After four and a half years of negotiations and deadlines, compromise and red lines, the Summit’s major focus will be to take stock of the implementation of the withdrawal agreement and review the state of the negotiations on the future EU-UK partnership. Leaders will discuss preparatory work for all scenarios after the end of the transition period on 1 January 2021, with the UK slated to fully exit with or without a trade deal with the EU after this date. The UK left the EU on January 31 this year but has continued to apply EU law without representation at EU institutions.

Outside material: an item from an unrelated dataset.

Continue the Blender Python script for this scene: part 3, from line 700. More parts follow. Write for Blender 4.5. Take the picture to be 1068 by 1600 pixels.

UK PM Johnson continues to claim that he is ready to walk away from talks with the EU if a deal is not reached in principle by this Thursday. But reports suggest that progress is being made on addressing some of the outstanding areas of disagreement and that the ‘landing zones’ are now in sight – even if both teams still have divergent understandings of what those zones might look like. As chief UK negotiator Frost said recently,” The landing zone and the nature of the agreement is pretty clear if not exactly pinned down yet.”
An agreement over state aid appears to have been struck in principle, although gaps remain over level playing field issues and governance. That leaves the issue of fishing rights as one of the last major obstacles to a deal. The French continue to push a hard-line stance on this emotive problem, aware that they may have to make some concessions, but cognisant that nearly 70% of UK-landed fish is sold in the EU. On the other side, it seems the UK see the stand-off over fishing rights as the tip of their sovereignty concerns and their lever to gain market access to the EU in other areas.
A deal is clearly in both sides’ interests and dangers and accidents always lurk as deadlines get ever closer. However, they most definitely also concentrate minds and even if this week’s deadline is breached and negotiations continue until the end of this month and into November, both sides are likely to claim that some progress has been made. Even incremental improvements in the run-up to the Summit can open the door to a ‘tunnel’ or ‘submarine’ which is where the legal text of a free-trade agreement is hammered out through intensive talks.
Perhaps there may be an issue of trust at stake here after the UK sought to override parts of the previous deal through the Internal Market Bill, so the EU will clearly be reluctant to allow Britain any room for manoeuvre.
Given the costs to both the EU and UK of an abrupt exit and the pattern to date of pushing discussions up to the wire and beyond deadlines, the market is ignoring any threats to walk away from negotiations. A narrow trade deal where the UK chooses to align key sectors with EU regulations for a set period will take the risk of an economic shock from a no deal off the table for good and should see cable pop higher towards September’s highs. Net-short positioning still offers some position-squaring upside room as well and so an agreement in principle this week could see EUR/GBP push under 0.90 towards the cycle lows below 0.89.
There may yet be elements of brinkmanship as each side seeks to squeeze as many concessions out of the other as we get near to the finish line. And it’s important to note that the size of GBP shorts is still small compared to other periods where a no-deal outcome appeared as a serious risk. Any hint of an acrimonious no deal will certainly then be a shock at this stage and see sterling tumbling ten per cent.